Syracuse University

News Archive


Symposium to explore concept of applying architectural training outside profession

March 30, 2006


Mary Kate O'Brien
mcobrien@syr.edu



Syracuse University School of Architecture will present "Applications," a one-day symposium, April 12 from 1-7 p.m. in the auditorium at The Warehouse, 350 W. Fayette St. The symposium is free and open to the public. For information on public parking at The Warehouse, call 443-8238.


This symposium presents work produced by designers and researchers who were trained as architects and now are devising innovative applications of disciplinary knowledge that explore architecture's capacity to engage new constituencies or operate in new contexts.

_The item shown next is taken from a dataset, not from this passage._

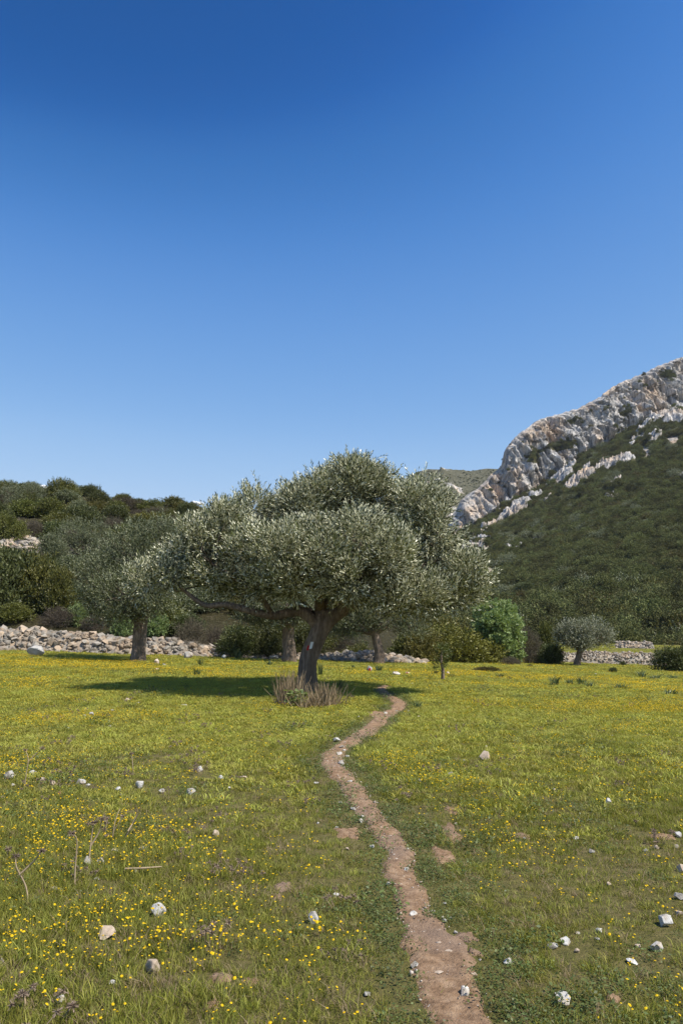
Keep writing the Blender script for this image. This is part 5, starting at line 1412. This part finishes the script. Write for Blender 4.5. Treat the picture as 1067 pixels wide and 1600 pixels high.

These designers expand the discipline by applying specifically architectural techniques to problems and projects outside of, or marginal to, the typical domain of the profession. They realize the potential of architecture to address concerns that are not traditionally understood as the responsibility of the architect. These recent and emerging practices not only challenge professional norms, they are fundamentally altering and reorienting the role and ambitions of theory in architecture.


This so-called "post-critical" condition, or move into "theoretical practice," does not reject or supersede the modes of theory and research that emerged and flourished in the last three decades of the twentieth century. Rather, today's theoretically or speculatively inclined architects and scholars innovate ways to apply the insights, agendas and research of that era to pressing contemporary problems and opportunities.


Symposium participants will include Cory Clarke from Tender Design Group;


Keller Easterling from Yale University; Brian Lonsway from Carleton University; Raymond Ryan from the Heinz Architectural Center; and Veronika Schmid from the Architectural Association and Arup AGU. Mark Linder, chair of graduate studies at the School of Architecture, will moderate.